## Written task
For the data below, work out how many lines contain the word "writing" and supply only that number.

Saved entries
⁂

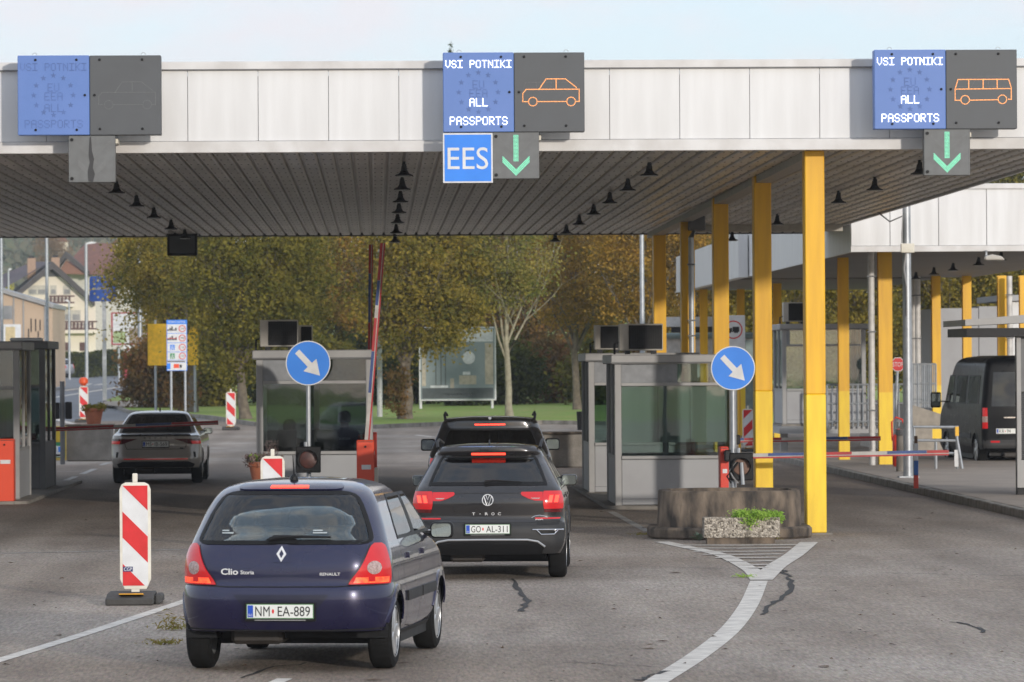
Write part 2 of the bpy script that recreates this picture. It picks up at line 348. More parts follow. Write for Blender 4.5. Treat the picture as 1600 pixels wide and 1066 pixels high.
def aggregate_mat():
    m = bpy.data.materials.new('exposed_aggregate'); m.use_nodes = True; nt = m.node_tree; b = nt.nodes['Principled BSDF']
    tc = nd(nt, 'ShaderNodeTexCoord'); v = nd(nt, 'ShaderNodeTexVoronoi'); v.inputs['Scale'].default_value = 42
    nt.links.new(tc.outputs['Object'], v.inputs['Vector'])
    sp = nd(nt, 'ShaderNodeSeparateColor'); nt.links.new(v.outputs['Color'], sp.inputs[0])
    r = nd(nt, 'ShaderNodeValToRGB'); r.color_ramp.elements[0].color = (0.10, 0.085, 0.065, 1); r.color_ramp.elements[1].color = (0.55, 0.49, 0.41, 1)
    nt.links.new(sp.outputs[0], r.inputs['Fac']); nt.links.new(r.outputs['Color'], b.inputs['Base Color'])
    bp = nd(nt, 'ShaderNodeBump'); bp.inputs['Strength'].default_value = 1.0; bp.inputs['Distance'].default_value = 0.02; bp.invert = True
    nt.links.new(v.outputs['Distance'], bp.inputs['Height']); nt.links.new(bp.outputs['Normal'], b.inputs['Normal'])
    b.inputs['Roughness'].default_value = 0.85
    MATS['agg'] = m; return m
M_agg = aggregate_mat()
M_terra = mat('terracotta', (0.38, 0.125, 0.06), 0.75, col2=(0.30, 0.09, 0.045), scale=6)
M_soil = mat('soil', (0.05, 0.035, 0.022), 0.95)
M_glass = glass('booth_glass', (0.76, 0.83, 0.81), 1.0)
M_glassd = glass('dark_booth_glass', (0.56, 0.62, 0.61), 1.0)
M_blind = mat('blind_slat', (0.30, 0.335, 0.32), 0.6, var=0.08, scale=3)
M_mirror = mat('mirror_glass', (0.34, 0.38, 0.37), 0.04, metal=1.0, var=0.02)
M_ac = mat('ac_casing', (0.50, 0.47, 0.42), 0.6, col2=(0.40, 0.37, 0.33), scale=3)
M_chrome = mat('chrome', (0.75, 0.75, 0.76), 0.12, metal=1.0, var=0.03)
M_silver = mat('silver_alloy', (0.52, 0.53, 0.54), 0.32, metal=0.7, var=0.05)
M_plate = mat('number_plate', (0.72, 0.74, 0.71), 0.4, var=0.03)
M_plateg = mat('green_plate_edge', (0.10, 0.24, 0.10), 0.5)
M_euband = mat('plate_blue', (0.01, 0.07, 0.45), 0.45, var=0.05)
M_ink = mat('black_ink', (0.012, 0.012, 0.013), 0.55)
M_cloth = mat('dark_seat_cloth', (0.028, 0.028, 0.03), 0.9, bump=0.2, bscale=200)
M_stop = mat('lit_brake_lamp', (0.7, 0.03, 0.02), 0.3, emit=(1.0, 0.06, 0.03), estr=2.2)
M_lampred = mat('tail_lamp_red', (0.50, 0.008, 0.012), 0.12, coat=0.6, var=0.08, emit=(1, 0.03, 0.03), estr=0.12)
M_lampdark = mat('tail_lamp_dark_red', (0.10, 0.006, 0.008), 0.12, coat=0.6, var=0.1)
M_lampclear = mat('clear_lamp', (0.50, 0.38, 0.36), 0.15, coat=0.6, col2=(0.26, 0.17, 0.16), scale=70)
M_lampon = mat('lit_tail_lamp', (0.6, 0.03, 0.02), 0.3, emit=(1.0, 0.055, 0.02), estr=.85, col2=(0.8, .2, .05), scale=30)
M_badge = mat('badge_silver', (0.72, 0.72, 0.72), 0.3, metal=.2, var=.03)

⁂

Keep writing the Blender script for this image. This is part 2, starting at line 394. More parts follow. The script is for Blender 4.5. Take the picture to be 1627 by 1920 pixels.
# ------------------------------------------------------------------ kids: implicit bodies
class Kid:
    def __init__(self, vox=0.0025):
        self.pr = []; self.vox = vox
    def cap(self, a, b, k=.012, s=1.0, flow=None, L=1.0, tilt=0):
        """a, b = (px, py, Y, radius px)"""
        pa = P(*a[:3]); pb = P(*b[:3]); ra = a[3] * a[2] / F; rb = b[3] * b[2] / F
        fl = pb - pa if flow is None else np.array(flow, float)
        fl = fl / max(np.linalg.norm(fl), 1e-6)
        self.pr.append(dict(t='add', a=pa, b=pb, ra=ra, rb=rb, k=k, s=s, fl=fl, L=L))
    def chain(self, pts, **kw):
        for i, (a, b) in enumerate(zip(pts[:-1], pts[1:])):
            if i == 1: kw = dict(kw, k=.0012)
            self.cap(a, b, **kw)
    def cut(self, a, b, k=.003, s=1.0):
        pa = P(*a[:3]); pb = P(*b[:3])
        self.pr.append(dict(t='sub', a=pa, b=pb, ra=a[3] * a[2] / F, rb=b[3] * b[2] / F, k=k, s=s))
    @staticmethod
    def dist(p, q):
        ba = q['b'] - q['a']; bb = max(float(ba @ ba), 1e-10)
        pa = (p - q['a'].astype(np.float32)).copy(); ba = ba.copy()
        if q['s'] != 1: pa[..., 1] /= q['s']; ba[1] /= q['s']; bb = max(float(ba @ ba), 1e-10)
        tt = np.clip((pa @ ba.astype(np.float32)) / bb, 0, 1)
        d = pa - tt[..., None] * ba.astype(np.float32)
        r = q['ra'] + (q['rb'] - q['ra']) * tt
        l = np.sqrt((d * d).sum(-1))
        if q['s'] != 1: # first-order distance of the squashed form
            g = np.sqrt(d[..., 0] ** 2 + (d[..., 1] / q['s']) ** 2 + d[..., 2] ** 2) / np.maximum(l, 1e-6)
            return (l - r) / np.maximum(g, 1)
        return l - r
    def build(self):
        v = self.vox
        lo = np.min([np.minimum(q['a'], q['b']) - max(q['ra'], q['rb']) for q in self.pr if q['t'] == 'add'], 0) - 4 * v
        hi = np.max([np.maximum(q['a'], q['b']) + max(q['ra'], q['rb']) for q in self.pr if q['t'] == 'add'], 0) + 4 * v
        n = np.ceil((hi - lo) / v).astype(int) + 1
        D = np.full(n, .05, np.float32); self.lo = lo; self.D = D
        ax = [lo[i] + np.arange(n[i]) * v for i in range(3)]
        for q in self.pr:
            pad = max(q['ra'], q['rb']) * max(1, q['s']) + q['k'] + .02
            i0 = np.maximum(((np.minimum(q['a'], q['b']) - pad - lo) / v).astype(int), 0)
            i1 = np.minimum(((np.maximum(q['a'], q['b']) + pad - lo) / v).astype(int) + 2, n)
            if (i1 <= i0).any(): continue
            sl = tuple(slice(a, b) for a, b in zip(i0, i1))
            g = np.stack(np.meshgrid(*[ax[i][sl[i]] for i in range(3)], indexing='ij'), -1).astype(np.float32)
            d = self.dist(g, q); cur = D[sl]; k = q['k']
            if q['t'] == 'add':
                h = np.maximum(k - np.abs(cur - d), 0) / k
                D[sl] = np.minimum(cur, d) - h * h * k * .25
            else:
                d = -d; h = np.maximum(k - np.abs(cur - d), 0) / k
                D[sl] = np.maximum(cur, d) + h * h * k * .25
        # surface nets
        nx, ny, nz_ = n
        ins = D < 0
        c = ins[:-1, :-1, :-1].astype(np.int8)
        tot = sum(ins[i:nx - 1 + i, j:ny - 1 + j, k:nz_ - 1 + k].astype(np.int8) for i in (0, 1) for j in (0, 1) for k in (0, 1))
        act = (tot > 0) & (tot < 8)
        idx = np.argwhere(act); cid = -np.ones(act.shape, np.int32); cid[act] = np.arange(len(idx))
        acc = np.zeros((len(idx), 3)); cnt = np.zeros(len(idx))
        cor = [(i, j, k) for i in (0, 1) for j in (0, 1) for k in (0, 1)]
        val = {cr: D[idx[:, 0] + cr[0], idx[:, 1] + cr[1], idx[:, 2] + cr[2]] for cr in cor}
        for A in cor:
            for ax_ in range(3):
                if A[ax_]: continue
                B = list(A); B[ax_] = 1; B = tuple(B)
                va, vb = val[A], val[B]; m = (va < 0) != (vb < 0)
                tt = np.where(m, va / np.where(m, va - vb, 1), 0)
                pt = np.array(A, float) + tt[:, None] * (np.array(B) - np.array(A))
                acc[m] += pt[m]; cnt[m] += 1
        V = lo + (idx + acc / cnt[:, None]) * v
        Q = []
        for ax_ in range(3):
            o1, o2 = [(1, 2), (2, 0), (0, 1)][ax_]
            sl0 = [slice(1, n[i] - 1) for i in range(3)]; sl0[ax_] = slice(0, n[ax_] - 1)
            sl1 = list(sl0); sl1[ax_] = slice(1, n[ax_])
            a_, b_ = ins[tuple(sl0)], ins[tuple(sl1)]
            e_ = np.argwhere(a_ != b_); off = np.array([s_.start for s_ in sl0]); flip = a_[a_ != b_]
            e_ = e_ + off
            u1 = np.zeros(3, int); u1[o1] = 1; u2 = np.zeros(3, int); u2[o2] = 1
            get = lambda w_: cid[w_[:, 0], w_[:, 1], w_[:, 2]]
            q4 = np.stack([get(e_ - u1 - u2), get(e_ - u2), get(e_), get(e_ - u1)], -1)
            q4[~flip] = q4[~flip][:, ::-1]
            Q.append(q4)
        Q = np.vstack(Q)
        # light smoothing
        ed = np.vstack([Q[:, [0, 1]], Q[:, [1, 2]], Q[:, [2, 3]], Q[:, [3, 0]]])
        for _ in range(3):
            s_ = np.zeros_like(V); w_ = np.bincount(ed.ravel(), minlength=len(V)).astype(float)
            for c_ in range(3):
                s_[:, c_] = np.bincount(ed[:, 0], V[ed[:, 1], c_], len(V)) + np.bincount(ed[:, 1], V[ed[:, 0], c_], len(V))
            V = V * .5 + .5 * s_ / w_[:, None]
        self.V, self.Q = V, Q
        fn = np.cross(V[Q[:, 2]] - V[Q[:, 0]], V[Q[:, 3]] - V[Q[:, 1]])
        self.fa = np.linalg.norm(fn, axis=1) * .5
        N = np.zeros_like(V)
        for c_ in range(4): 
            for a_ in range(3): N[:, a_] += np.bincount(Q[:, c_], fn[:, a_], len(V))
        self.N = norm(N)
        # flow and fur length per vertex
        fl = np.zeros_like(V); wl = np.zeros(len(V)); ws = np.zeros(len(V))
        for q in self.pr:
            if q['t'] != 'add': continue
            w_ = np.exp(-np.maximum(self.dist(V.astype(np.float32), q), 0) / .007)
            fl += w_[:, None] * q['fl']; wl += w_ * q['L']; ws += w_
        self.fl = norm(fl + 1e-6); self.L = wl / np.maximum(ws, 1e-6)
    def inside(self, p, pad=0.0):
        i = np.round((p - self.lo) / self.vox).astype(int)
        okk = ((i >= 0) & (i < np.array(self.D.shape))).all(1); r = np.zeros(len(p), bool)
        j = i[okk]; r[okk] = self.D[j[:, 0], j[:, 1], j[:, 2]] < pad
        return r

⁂

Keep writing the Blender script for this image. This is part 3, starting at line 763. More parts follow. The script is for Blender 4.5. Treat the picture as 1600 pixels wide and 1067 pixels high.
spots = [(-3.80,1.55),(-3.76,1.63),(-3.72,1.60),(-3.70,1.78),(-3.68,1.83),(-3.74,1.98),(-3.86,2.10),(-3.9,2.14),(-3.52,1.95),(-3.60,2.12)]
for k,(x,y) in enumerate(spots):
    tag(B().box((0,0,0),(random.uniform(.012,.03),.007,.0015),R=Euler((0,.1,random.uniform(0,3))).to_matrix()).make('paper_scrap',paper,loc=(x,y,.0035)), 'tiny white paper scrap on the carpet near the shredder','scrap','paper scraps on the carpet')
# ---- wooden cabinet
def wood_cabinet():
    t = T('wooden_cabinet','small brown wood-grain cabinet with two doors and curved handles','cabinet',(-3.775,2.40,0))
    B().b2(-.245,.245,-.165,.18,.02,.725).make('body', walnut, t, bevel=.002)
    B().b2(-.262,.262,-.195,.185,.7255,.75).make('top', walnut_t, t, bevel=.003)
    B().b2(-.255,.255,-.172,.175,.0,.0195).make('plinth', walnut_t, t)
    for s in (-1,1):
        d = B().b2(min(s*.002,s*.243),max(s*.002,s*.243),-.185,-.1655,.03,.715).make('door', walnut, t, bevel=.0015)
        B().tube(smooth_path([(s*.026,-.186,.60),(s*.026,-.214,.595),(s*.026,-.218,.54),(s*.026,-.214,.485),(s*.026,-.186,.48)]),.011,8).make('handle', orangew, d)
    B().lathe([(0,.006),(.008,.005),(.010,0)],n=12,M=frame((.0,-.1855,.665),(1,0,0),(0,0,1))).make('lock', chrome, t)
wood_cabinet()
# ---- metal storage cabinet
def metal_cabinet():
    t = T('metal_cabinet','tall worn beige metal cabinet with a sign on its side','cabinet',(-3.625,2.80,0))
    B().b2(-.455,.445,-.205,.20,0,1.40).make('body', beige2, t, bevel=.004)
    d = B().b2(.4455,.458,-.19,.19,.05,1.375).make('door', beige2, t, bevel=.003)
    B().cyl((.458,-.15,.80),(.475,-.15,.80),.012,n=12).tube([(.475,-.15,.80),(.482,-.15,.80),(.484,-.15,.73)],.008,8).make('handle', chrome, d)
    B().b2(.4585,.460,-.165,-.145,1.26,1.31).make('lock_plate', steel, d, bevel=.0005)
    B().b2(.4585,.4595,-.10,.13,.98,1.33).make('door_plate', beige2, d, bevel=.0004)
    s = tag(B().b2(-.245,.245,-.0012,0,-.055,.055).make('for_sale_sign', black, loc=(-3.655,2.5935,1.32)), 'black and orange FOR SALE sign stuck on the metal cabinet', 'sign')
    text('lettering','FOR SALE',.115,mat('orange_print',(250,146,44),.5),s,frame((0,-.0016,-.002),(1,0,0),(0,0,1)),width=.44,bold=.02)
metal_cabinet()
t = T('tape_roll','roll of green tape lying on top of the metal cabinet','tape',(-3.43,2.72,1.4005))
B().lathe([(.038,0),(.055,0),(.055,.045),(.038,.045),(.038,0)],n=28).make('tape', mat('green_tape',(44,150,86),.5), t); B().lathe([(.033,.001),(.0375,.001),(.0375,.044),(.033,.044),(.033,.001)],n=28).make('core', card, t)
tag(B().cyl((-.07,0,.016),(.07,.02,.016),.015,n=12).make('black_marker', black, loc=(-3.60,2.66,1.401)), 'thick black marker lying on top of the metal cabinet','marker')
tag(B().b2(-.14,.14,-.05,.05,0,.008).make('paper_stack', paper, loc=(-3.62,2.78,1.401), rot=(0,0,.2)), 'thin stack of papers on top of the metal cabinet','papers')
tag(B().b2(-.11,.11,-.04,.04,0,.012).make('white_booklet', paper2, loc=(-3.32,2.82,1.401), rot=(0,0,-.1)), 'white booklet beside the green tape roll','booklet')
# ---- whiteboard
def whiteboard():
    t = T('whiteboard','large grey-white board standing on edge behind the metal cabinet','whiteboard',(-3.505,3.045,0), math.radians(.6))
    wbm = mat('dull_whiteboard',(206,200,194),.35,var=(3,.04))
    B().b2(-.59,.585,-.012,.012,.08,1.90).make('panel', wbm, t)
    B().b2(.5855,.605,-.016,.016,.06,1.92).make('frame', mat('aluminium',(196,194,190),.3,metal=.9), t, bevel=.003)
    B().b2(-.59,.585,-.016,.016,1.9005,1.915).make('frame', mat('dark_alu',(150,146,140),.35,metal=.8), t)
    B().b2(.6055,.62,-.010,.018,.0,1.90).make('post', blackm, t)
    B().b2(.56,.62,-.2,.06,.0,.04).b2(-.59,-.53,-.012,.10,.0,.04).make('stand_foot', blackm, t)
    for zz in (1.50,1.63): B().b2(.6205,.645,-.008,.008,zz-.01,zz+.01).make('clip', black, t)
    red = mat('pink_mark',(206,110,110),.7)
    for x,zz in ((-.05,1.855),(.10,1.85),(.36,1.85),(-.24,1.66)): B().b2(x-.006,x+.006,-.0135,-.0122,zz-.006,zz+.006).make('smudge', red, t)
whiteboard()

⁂

## Response to this exercise
2